Photojournalist Çağdaş Erdoğan given a deferred 20-month prison sentence
Istanbul - A Turkish court on 5 September handed down a one year eight-month prison sentence to renowned photojournalist Çağdaş Erdoğan on charges of “repeated terrorism propaganda."
The sentence was deferred meaning that Erdoğan will not go to prison unless he commits an offense within the next five years.
Media and Legal Studies Association (MLSA) lawyers defend Edoğan, who was charged with “membership in a terrorist organization” and “propaganda for a terrorist organization”. In the 5 September hearing, he was acquitted from “membership” charges, but not from “repeated terrorism propaganda charges.”
The 33. High Criminal Court heard the case; many journalists were in attendance including MLSA’s own observers.
The hearing started with the prosecutor submitting his final opinion, where he asked the “terror organization membership” charges to be dropped, but that the “propaganda” charges be upheld.
Lawyer Veysel Ok, in his final defense statement, said that the indictment was an exact replica of the police investigation file.

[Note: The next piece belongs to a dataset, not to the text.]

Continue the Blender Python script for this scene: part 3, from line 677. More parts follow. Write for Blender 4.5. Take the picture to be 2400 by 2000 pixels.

“Sharing NYT reports, exhibition pictures do not amount to propaganda”
Ok said he doubted that the prosecution even examined Erdoğan’s social media posts on which the accusation was based. “Sharing photographs from protests about the Kurdish question, pictures on display at the art gallery SALT, or retweeting a news report by the world’s most-read newspaper New York Times do not constitute propaganda for a terrorist organization.”
Regarding Erdoğan’s social media posts about photographs of Kobane, a Kurdish town in northern Syria, Ok recalled that when the city was attacked by the Islamic State, also known as ISIS, Turkey lended support to the city by allowing Iraqi peshmerga troops to walk through its territory. “Everyone from the president to the ordinary soldier at the border wanted Kobane to be liberated,” Ok said.
Erdoğan was first detained while taking a picture in Istanbul’s Kadıköy district, and he was later falsely accused of photographing a building that was formerly used as a social facility for the National Intelligence Agency (MİT). “This investigation started with a journalist trying to take a picture of the harmony between a fence and the sky, on the claims that a MİT building, which we later found that is no longer in use. And it reached this point both through the police investigation report and an inquiry into my client’s social media posts that took place before his initial detention.”
Ok also argued that even if Erdoğan had committed the offense, he should not be punished under the Turkish Penal Code article that says that “nobody can be punished for exercising their rights”. “If reporting the news is a right for a journalist, then they can’t be punished for using this right. Çağdaş Erdoğan is one of the best photographers in the world. He used his right to report the news, this cannot be treated as a crime.”
An amicus brief by the London-based media freedoms organization Media Legal Defense Initiative (MLDI) was submitted to court during the hearing.
“Turkey is one of the countries with the highest number of violations of the European Convention on Human Rights (ECHR). The Constitutional Court is making an effort to end unlawful decisions by local courts, as we have seen in earlier rulings in the cases of Peace Academics and Deniz Yücel. This case law makes a clear definition of what terror propaganda is. If you treat opinions of individuals that think differently as propganda, you will have violated the law,” Ok said, demanding Erdoğan’s acquittal on propaganda charges.
The Court nevertheless handed down a deferred one-year-eight-month prison sentence to Erdoğan on propaganda charges, while acquitting him on membership charges.